• [What to do] Which lines hold the word "that"? Copy each of them from the material.
══════════════════════════════
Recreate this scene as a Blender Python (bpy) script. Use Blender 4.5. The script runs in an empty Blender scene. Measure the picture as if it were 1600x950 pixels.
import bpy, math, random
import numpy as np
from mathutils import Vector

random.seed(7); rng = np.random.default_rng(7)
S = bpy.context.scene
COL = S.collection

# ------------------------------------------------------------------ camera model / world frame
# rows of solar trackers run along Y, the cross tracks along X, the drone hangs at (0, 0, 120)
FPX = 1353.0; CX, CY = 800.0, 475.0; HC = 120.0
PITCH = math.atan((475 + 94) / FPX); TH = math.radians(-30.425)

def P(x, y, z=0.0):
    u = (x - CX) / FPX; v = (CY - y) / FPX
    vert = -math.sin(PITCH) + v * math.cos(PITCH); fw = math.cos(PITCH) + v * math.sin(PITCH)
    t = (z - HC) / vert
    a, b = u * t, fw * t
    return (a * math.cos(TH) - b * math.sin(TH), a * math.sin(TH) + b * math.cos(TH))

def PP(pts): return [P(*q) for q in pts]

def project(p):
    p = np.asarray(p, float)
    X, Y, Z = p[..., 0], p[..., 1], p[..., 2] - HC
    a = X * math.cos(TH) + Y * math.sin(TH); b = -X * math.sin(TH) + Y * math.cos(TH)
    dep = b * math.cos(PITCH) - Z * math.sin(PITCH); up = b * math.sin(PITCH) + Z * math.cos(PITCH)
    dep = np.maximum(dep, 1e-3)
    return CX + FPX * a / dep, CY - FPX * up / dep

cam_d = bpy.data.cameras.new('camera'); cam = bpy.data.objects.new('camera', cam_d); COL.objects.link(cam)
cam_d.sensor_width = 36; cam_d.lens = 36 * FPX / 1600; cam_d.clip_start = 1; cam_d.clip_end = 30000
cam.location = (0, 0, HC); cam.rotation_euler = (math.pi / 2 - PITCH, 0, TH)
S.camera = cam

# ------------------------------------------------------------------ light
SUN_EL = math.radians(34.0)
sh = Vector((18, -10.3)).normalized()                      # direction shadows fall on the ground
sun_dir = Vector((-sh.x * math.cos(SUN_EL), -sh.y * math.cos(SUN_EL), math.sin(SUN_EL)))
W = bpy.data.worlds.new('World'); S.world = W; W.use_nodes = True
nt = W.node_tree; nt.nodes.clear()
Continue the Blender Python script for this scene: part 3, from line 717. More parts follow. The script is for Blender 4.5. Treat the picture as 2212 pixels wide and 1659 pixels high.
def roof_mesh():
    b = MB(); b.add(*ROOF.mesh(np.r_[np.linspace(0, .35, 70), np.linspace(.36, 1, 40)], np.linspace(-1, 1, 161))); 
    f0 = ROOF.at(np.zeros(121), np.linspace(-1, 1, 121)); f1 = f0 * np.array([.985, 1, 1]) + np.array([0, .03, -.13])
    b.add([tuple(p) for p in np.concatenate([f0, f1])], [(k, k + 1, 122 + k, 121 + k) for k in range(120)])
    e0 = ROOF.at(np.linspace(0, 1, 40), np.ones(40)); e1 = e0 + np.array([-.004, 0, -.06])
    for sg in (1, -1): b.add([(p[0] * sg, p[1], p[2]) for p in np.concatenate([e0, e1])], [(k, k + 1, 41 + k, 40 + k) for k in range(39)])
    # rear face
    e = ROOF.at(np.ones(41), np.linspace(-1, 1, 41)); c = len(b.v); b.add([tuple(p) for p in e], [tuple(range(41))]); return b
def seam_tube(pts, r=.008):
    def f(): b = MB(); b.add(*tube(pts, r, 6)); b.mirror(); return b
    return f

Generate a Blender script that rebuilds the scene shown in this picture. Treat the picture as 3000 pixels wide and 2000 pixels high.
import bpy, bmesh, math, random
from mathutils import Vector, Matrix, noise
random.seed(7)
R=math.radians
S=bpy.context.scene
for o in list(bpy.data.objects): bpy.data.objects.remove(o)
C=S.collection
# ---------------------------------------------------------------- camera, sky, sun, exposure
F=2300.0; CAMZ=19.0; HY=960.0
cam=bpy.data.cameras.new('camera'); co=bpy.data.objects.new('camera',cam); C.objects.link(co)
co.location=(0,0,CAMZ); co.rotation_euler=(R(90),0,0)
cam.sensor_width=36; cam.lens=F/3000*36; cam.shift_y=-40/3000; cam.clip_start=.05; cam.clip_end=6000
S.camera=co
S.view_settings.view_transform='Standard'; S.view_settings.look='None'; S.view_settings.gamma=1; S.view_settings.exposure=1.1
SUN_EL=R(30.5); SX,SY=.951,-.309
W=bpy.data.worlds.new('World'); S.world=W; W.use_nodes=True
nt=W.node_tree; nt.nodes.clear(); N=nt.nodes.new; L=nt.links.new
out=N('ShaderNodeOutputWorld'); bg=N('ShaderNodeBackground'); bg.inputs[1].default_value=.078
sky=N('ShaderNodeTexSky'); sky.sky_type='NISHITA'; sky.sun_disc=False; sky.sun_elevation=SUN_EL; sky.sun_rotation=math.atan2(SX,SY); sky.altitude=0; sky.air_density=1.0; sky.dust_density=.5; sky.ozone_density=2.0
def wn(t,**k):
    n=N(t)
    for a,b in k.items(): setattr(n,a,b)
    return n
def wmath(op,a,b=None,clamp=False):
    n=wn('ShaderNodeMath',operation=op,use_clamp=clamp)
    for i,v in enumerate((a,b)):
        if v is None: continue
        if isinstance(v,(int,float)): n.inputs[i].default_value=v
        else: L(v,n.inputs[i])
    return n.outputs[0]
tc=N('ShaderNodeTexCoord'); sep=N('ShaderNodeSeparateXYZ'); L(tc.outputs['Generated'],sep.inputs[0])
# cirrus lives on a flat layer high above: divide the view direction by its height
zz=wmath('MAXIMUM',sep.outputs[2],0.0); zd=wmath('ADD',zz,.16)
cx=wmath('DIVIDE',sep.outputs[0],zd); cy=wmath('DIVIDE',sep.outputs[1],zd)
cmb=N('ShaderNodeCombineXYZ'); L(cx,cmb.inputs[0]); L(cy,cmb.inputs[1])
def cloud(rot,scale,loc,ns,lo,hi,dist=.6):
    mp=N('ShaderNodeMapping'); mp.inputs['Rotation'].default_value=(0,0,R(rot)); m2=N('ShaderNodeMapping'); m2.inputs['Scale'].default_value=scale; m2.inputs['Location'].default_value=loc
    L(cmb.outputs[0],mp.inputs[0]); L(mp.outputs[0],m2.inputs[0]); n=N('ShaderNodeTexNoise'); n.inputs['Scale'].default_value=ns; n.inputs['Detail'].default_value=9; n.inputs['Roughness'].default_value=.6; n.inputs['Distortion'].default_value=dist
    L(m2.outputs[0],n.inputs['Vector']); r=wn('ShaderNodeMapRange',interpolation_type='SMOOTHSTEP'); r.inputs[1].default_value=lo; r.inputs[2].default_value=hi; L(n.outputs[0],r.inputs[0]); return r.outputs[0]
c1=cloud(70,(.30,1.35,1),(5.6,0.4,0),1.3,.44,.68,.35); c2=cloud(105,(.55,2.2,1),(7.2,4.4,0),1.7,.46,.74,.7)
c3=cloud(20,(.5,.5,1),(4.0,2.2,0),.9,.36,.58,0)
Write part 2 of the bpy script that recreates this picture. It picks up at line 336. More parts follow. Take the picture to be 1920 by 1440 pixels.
══════════════════════════════
• [Exercise result]
Generate a Blender script that rebuilds the scene shown in this picture. Treat the picture as 3000 pixels wide and 2000 pixels high.
Write part 2 of the bpy script that recreates this picture. It picks up at line 336. More parts follow. Take the picture to be 1920 by 1440 pixels.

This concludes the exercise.